Chain scission and oxidation causes a decrease in cross-link density (elastomer), or molecular weight and molecular weight distribution (thermoplast), and a change in composition (oxidation). The result is a more or less steady decline in the (mechanical) properties.

The aging is greatly accelerated by stress; one usually observes surface cracks in the direction perpendicular to the applied strain when a critical stress value is exceeded. At rather low stress values just above the critical value, long and deep cracks are observed, whereas at high stress values, the ozone cracks become more numerous and are finer in size. The microscopic disintegration of the surface causes dulling and a bluish sheen of the surface of rubber goods. This phenomenon is known as "frosting" because it often resembles actual frost.1 It is greatly accelerated by humidity and heat and is most noticeable on the bright finish of air-cured rubber goods.2 Frosting can be avoided or reduced by certain types of high melting point waxes or by antiozonants such as para phenylenediamines (PPDs) and derivatives thereof (Dialkyl PPD).

In general, the resistance to ozone cracking and frosting will depend on the chemical composition of the polymer. Elastomers are particularly susceptible to ozone attack, particularly those with electron donating side groups (e.g. methyl groups in isoprene), whereas rubbers with electron-withdrawing side groups (e.g. chlorine in neoprene) are noticeably less susceptible to ozone attack due to the deactivating effect of the halogen on the double bond.

The degree of ozone degradation will depend on the composition of the atmosphere and temperature. Usually, the ozone concentration is rather low.3 Nevertheless, even low values of ozone at ambient temperatures can cause significant degradation over time.

 

1Frosting should not be confused with blooming which is caused by migration to the surface of certain constituents of the rubber composition which can often  be removed by heating to the vulcanization temperature

2W.F. Tuley, Ind. Eng. Chem., 31 (6), pp 714-716 (1939)

3The average ozone concentration is about 5 to 10 pphm.
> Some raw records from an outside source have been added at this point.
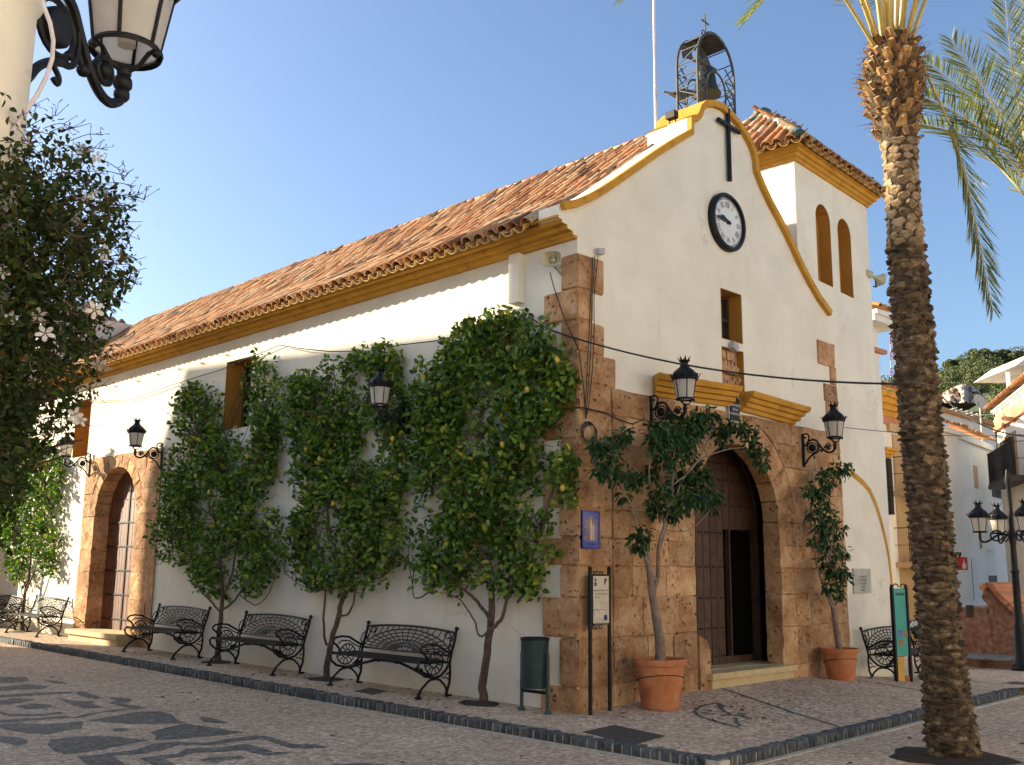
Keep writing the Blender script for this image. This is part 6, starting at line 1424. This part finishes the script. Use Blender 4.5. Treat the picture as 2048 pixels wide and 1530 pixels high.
for pp in ((2016,742),(2050,742)): q = at(*pp, 33); m = MB(); m.bar(q-Vector((0,0,1.6)), q, .12, .12); m.build('terrace_post', FARWHITE, h5)
# red hanging sign
A, B = at(1913, 1125, 29.5), at(1937, 1125, 29.8); fn, px, L = plane_fn(A, B); rsn = thing('red_sign', 'square red hanging sign with a white bulb shape', 'sign')
R = prect(px, 1915, 1114, 1936, 1140); m = MB(); m.plate(R, [], fn, 0, .12); fixn(m.build('panel', simple('sign red', [(.3, (.42, .012, .014)), (.7, (.50, .02, .02))], 3, .4), rsn)); u, v = px(1928, 1129)
m = MB(); m.plate([(u+.10*math.cos(t), v-.04+.09*math.sin(t)) for t in np.linspace(0, 2*math.pi, 14, endpoint=False)], [], fn, -.008, -.001); m.plate([(u-.03, v+.04), (u+.03, v+.04), (u+.012, v+.16), (u-.012, v+.16)], [], fn, -.008, -.001); fixn(m.build('emblem', WLET, rsn)); m = MB(); m.bar(fn(L*.4, R[2][1]+.12, 0), fn(L*.4, R[2][1], .05), .04, .04); m.bar(fn(L*.4, R[2][1]+.12, 0), fn(L*.4, R[2][1]+.12, 2.5), .04, .04); m.build('bracket', IRON, rsn)
# brick fountain house
A, B = at(1912, 1305, 21.5), at(1985, 1305, 21.0); fn, px, L = plane_fn(A, B); fo = thing('brick_fountain', 'old brick fountain house with barrel vault and stepped coping', 'fountain')
BRICKW = simple('old brickwork', [(.3, (.17, .075, .045)), (.5, (.27, .13, .08)), (.7, (.36, .22, .15))], 10, .95, .6, 30, .02); BRK = simple('orange brick', [(.3, (.42, .15, .06)), (.7, (.55, .24, .11))], 9, .9, .3, 40, .01, rv=.3)
zsp = px(1940, 1235)[1]; rr = L/2; body = [(0, -.5), (L, -.5)] + [(L/2+rr*math.cos(t), zsp+rr*.62*math.sin(t)) for t in np.linspace(0, math.pi, 14)]
m = MB(); m.plate(body, [], fn, 0, 2.2); fixn(m.build('vault', BRICKW, fo)); opening(fo, fn, prect(px, 1932, 1210, 1948, 1235), .1, SHUT, 'niche')
m = MB(); P = [px(*q) for q in ((1978,1250),(1978,1215),(1962,1195),(1968,1178),(1980,1170),(1990,1172),(2000,1190),(2018,1205),(2032,1222),(2045,1230),(2045,1312),(1978,1312))]; m.plate(P[::-1], [], fn, .02, 1.2); fixn(m.build('scroll_wall', BRICKW, fo))
cp = [px(*q) for q in ((1966,1178),(1976,1169),(1988,1171),(1996,1184),(2005,1195),(2015,1203),(2024,1212),(2033,1222),(2046,1230))]
for (a, b) in zip(cp, cp[1:]):
    for k in range(2):
        p0 = (a[0]+(b[0]-a[0])*k/2, a[1]+(b[1]-a[1])*k/2); p1 = (a[0]+(b[0]-a[0])*(k+.9)/2, a[1]+(b[1]-a[1])*(k+.9)/2); m = MB(); m.bar(fn(*p0, .5), fn(*p1, .5), 1.3, .1); m.build('brick', BRK, fo)
m = MB(); m.plate(prect(px, 1950, 1306, 2060, 1316), [], fn, -1.2, 2); fixn(m.build('basin_step', simple('grey basin stone', [(.3, (.13, .13, .125)), (.7, (.22, .22, .21))], 6, .9), fo))
# striped board behind the palm
A, B = at(1812, 1270, 20), at(1850, 1270, 20.2); fn, px, L = plane_fn(A, B); sb = thing('striped_board', 'black board with white diagonal stripes behind the palm trunk', 'board')
m = MB(); m.plate([px(*q) for q in ((1812,1262),(1822,1242),(1838,1240),(1848,1262),(1848,1280),(1836,1278),(1828,1262))][::-1], [], fn, 0, .08); fixn(m.build('panel', IRON, sb))
for k in range(5): a, b = px(1817+6*k, 1256-2*k+(14 if k > 2 else 0)), px(1824+6*k, 1243-1*k+(14 if k > 2 else 0)); m = MB(); m.bar(fn(*a, -.02), fn(*b, -.02), .02, .03, (0, 1, 0)); m.build('stripe', WLET, sb)
# street lamp with four lanterns
sl_ = thing('street_lamp', 'black street lamp post with four lanterns at the right edge', 'street lamp'); b0 = at(2046, 1350, 19.5); zg = zq(b0.x, b0.y); b0.z = zg; za = at(2040, 1070, 19.5).z; zg_l = at(1985, 1062, 19.5).z
top = at(2016, 800, 19.5); bx, by = b0.x, b0.y
m = MB(); m.lathe([(.20, 0), (.20, .12), (.13, .2), (.10, .9), (.075, 1.0), (.065, 1.9), (.085, 1.95), (.06, 2.0), (.055, za-zg-.2), (.09, za-zg), (.05, za-zg+.15), (.045, za-zg+1.0), (.07, za-zg+1.05), (.03, za-zg+1.3)], 14, (bx, by, zg)); m.build('post', IRON, sl_, 40)
lf = Vector(ray(2040, 1070)); lf.z = 0; lf.normalize(); lr = Vector((lf.y, -lf.x, 0))
for k in range(4):
    t = math.radians(204+90*k); dv = lr*math.cos(t) + lf*math.sin(t); e = Vector((bx, by, zg_l)) + dv*.62; c0 = Vector((bx, by, za))
    m = MB(); m.tube(smooth([c0, c0+dv*.25+Vector((0,0,.02)), c0+dv*.5+Vector((0,0,-.12)), e+Vector((0,0,-.16)), e+Vector((0,0,-.02))], 4), .022, 6); m.tube([c0+dv*(.3+.12*math.cos(a))+Vector((0,0,.1*math.sin(a))) for a in np.linspace(0, 6.28, 12)], .018, 5); ar = m.build('arm', IRON, sl_, 50)
    lantern_parts(ar, 1.12, e)
# ---- the long house across the square (left of the camera's view); its shadow lies on the side wall
hl_ = thing('long_house', 'tall white house along the left side of the square, behind the pillar', 'house'); X0, X1 = -16.0, -8.98
m = MB(); prf = [(8.5, -.4), (27.35, -.4), (27.35, 9.5), (26.15, 11.65), (22.7, 11.4), (17, 11.0), (12.5, 10.6), (8.5, 10.2)]
m.plate([(u, v) for u, v in prf], [], lambda u, v, w: (w, u, v), X1, X0); fixn(m.build('wall', FARWHITE, hl_))
m = MB(); m.box(X0+2, X1-.02, 14.4, 16.98, 9, 12.35); m.build('shade_block', FARWHITE, hl_); m = MB(); m.box(X0, X1-.01, -4.6, 8.49, -.4, 4.2); m.build('low_wing', FARWHITE, hl_); m = MB(); m.box(X0-.1, X1+.15, -4.7, 8.49, 4.202, 4.4); m.build('wing_roof', FARTILE, hl_)  # block on the tall roof: unseen, added to shade the church corner
for k in range(6):
    for j in range(3):
        if k < 3 and j: continue
        if j: opening(hl_, lambda u, v, w: (X1-w, u, v), rect(-2+k*4.8, -.9+k*4.8, 1.1+2.9*j, 3.0+2.9*j), .1, SHUT, 'window', TAN, .1)
        else: opening(hl_, lambda u, v, w: (X1-w, u, v), rect(-2+k*4.8, -.8+k*4.8, -.1, 2.2), .1, SHUT, 'house_door', TAN, .1)
hs_ = thing('low_house', 'low white house beyond the long house, out to the left', 'house'); m = MB(); m.box(-15.5, -9.02, 27.4, 60, -.4, 4.9); m.build('wall', FARWHITE, hs_); m = MB(); m.box(-15.6, -8.98, 27.38, 60.2, 4.902, 5.1); m.build('roof', FARTILE, hs_)
for k in range(4): opening(hs_, lambda u, v, w: (-9.02-w, u, v), rect(29+k*5, 30.1+k*5, 1, 2.4), .1, SHUT, 'window', TAN, .1)
# ================================================================== hill, rock, wood, mast
HC = [(1600,815),(1700,800),(1765,788),(1800,780),(1850,772),(1890,762),(1925,746),(1955,728),(2000,720),(2048,728),(2150,710),(2300,720),(2500,780)]
HILL = simple('dry hillside', [(.3, (.05, .06, .025)), (.55, (.10, .105, .05)), (.75, (.22, .17, .10))], .12, .95)
def hpt(x, t):
    yc = np.interp(x, [p[0] for p in HC], [p[1] for p in HC]); d = 105+95*t; yb = 945; y = yb+(yc-yb)*(t**.8); return at(x, y, d)
V, F = [], []; xs = list(range(1560, 2521, 24)); ts_ = np.linspace(0, 1, 14)
for t in ts_:
    for x in xs: p = hpt(x, t); V.append((p.x, p.y, p.z + 1.2*math.sin(p.x*.13)*math.cos(p.y*.11)*(1-t)))
n = len(xs); F = [(j*n+i, j*n+i+1, (j+1)*n+i+1, (j+1)*n+i) for j in range(len(ts_)-1) for i in range(n-1)]
b0 = len(V)
for x in xs: p = hpt(x, 1); V.append((p.x+60, p.y+60, -5)); 
for x in xs: p = hpt(x, 0); V.append((p.x-8, p.y-8, -3))
F += [((13*n)+i, (13*n)+i+1, b0+i+1, b0+i) for i in range(n-1)] + [(b0+n+i, b0+n+i+1, i+1, i) for i in range(n-1)]
me = bpy.data.meshes.new('hill'); me.from_pydata(V, [], F); struct(link('hill', me, HILL, None, 80))
WOOD = leafmat('wood foliage', [(0, (.04, .055, .018)), (.5, (.085, .11, .034)), (1, (.16, .17, .06))], .7, .15)
rs = np.random.RandomState(11)
def clump(c, R, n, fl=.8): q = rs.normal(size=(n, 3)); q /= np.linalg.norm(q, axis=1)[:, None]; return np.array(c)+q*(R*rs.uniform(.75, 1.05, n))[:, None]*np.array([1, 1, fl]), q
PP, DD = [], []
for k in range(330):
    x = rs.uniform(1750, 2110); t = rs.rand()**.7; 
    if 1860 < x < 1985 and .12 < t < .66: continue
    p = hpt(x, t); R = rs.uniform(1.0, 2.6); a, q = clump((p.x, p.y, p.z+R*.75), R, 620); PP.append(a); DD.append(np.cross(q, rs.normal(size=q.shape)))
P = np.concatenate(PP); D = np.concatenate(DD); L = rs.uniform(.16, .34, len(P)); struct(leaves('hillside_wood', P, D, L, L*.8, WOOD, None, None, 'stuff'))['label'] = 'green wood covering the far hillside'
bpy.data.objects['hillside_wood']['category'] = 'wood'; bpy.data.objects['hillside_wood']['kind'] = 'stuff'
for k, (x, y, s_, lab) in enumerate(((1958,716,3.0,'broad umbrella pine on the far skyline, left of the pair'),(1998,712,2.8,'taller umbrella pine on the far skyline, right of the pair'),(2032,712,2.2,'small dark pine on the skyline near the right edge'),(1912,733,2.4,'low pine on the skyline above the rock face'))):
    b = at(x, y+14, 196); t = thing('pine_tree', lab, 'pine tree', group='pines on the skyline'); m = MB(); m.tube([b-Vector((0,0,2)), b+Vector((.2,0,s_*.9))], [.28, .15], 7); m.build('trunk', BARK, t); PP, DD = [], []
    for j in range(9): a, q = clump((b.x+rs.normal()*s_*.33, b.y+rs.normal()*s_*.33, b.z+s_*(.15+.75*rs.rand())), s_*.36, 420, .7); PP.append(a); DD.append(np.cross(q, rs.normal(size=q.shape)))
    P = np.concatenate(PP); L = rs.uniform(.22, .45, len(P)); leaves('crown', P, np.concatenate(DD), L, L*.7, WOOD, t)
ROCK = simple('pale rock', [(.3, (.30, .22, .15)), (.5, (.50, .40, .29)), (.7, (.66, .57, .45))], .35, .95, .6, 1.2, .5)
m = MB(); nx, nz = 26, 8; G = [(1868,800),(1885,786),(1905,775),(1925,768),(1945,772),(1962,785),(1972,800)]
for j in range(nz+1):
    for i in range(nx+1):
        x = 1868+(1972-1868)*i/nx; yt = np.interp(x, [p[0] for p in G], [p[1] for p in G]); y = 806+(yt-806)*j/nz; p = at(x, y, 138+6*j/nz-2.2*rs.rand()-1.5*math.sin(i*.9+2*rs.rand())); m.v.append(tuple(p))
for j in range(nz):
    for i in range(nx): m.f.append([j*(nx+1)+i, j*(nx+1)+i+1, (j+1)*(nx+1)+i+1, (j+1)*(nx+1)+i]); m.m.append(0)
b0 = len(m.v)
for i in range(nx+1): v = Vector(m.v[nz*(nx+1)+i]); m.v.append(tuple(v+Vector((8, 8, -1))))
for i in range(nx): m.f.append([nz*(nx+1)+i, nz*(nx+1)+i+1, b0+i+1, b0+i]); m.m.append(0)
tag(m.build('rock_face', ROCK, None), 'pale bare rock face on the wooded hillside', 'rock')
ms = thing('radio_mast', 'thin red and white lattice mast on the far hill', 'mast'); RED = simple('mast red', [(.3, (.45, .05, .04)), (.7, (.52, .08, .07))], 3, .6)
bm_, tm_ = at(1788, 768, 198), at(1783, 672, 198)
for k in range(6):
    a, b = bm_.lerp(tm_, k/6), bm_.lerp(tm_, (k+1)/6); m = MB(); w_ = .55-.05*k
    for s_ in (-1, 1): m.bar(a+RT*w_*s_, b+RT*(w_-.05)*s_, .14, .14)
    for j in range(4): m.bar(a.lerp(b, j/4)+RT*w_*(1 if j % 2 else -1), a.lerp(b, (j+1)/4)+RT*w_*(-1 if j % 2 else 1), .10, .10)
    m.build('mast_section', RED if k % 2 else WLET, ms)
cable('cable', 'black cable crossing before the middle distance houses', sag(at(1880, 790, 26), at(2075, 872, 22), .3), .018)
# ---- unseen houses added behind the camera as sunlit reflectors that warm the facade
ROOFR = [(-26, -15.5, 8.2), (-15.3, -6.5, 9.4), (-6.3, 3.2, 8.0), (3.4, 13, 9.6), (13.2, 24, 8.4)]
for k, (xa, xb, hh) in enumerate(ROOFR):
    hb = thing('bounce_house', ('white bounce house added behind the camera at the far left end of its row', 'white bounce house added behind the camera, second of its row from the left', 'white bounce house added straight behind the camera', 'tallest white bounce house of the row added behind the camera', 'white bounce house added behind the camera at the right end of its row')[k], 'house', group='bounce houses added behind the camera')
    m = MB(); m.box(xa, xb, -28, -19.5, -.5, hh); m.build('wall', FARWHITE, hb); m = MB(); m.box(xa-.1, xb+.1, -28.2, -19.2, hh+.002, hh+.25); m.build('roof', FARTILE, hb)
    fnb = lambda u, v, w: (u, -19.5-w, v)
    for j in range(3):
        for i in range(3):
            u = xa+1.2+i*(xb-xa-2.4)/2.0-.5; opening(hb, fnb, rect(u, u+1.0, (.0 if j == 0 else .8)+2.8*j, 2.2+2.8*j), .1, SHUT, 'window' if j else 'house_door', TAN, .1)
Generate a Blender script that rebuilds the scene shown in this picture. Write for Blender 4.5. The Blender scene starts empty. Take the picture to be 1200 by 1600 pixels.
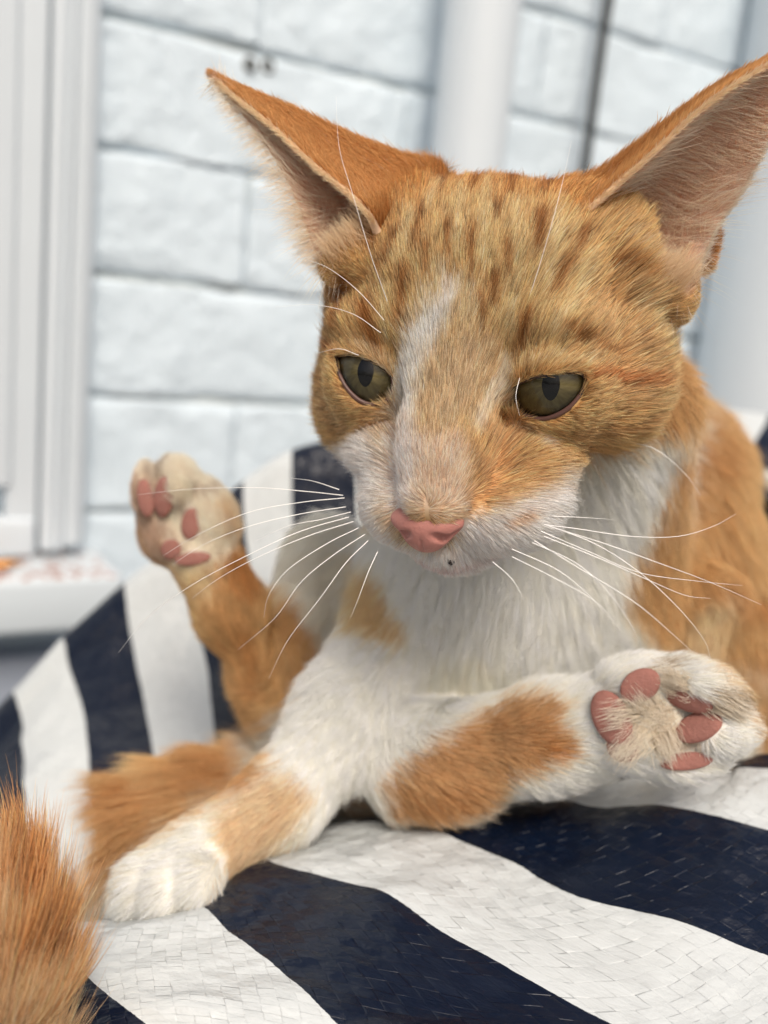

Howeever, the actual value can fluctuate and depends on weather conditions, geographic location, and is strongly affected by pollution; in unpolluted areas the ozone concentration is about 1 to 50 pphm, whereas in polluted areas it can reach much higher values of more than 100 pphm.

  • Summary

    Degradation of Polymers by Ozone

  • The reaction of a polymer with ozone causes chain scission and oxidation and a steady decline in the (mechanical) properties.

  • The degradation by ozone attack is greatly accelerated by stress but does not depend on temperature.

  • The minute amounts of ozone in the atmosphere will cause cracking over time if an elastomer is stretched above a critical value.

  • The resistance of a polymer to ozone degradation will depend on the chemical composition. Unsaturated elastomers (i.e. rubbers), are particularly susceptible to ozone attack, especially those with electron donating side groups.

  • Ozone is generated in the atmosphere by photolysis of oxygen, and thus, the concentration depends primarily on the amount of sunlight available.